The movie dives immediately and unapologetically into the supernatural when Pandora first meets Hendrick, who is on his boat painting her portrait. They've never met before (and she doesn't know that his past love was her doppelganger and the reason behind his curse — he murdered her, mistakingly believing that she was unfaithful, and denounced God, bringing the curse upon him.) Pandora and Hendrik form an instant (eternal) bond. They resist each other as long as possible, but mythic love stories can only have one ending, which is basically revealed in the film's first shot, as two drowned bodies, of a man and a woman, with hands clasped, are found in Spanish fishermen's nets.


The movie is luscious to look at, with the colors green and red everywhere.

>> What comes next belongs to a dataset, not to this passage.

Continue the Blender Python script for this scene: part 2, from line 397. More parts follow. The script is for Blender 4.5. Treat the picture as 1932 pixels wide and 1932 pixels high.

Bold compositions including classical statues and architecture and the drama of the bullring add to the overall beauty of the film. The movie is completely over-the-top, but somehow manages to avoid becoming campy. Helping in that regard is the fact that it was beautifully filmed by cinematographer Jack Cardiff, who is also famous for such films as The Red Shoes (1948), The African Queen (1951), and The Barefoot Contessa (1954). Director Albert Lewin, who in his long Hollywood career was also a producer, scriptwriter and worked with Samuel Goldwyn and Irving Thalberg, also directed The Moon and Sixpence (1942) and The Picture of Dorian Gray (1945).

Pandora and the Flying Dutchman is definitely a curiosity. It's probably not a great movie, but it's a lot of fun to watch. They don't make movies like this anymore. A character like Pandora seems impossible today. She is not just beautiful but strong, with the entire world of the movie whirling around her. She is also frequently unsympathetic. And she doesn't have to wield a gun or fight (or hide from) enormous CGI robots. Can an actress in current movies even play a femme fatale? Even if some scriptwriter was brave enough to write such a part for a woman today, there are few who could convince the audience, as Ava Gardner does in Pandora and the Flying Dutchman, that "goddess" is a suitable description.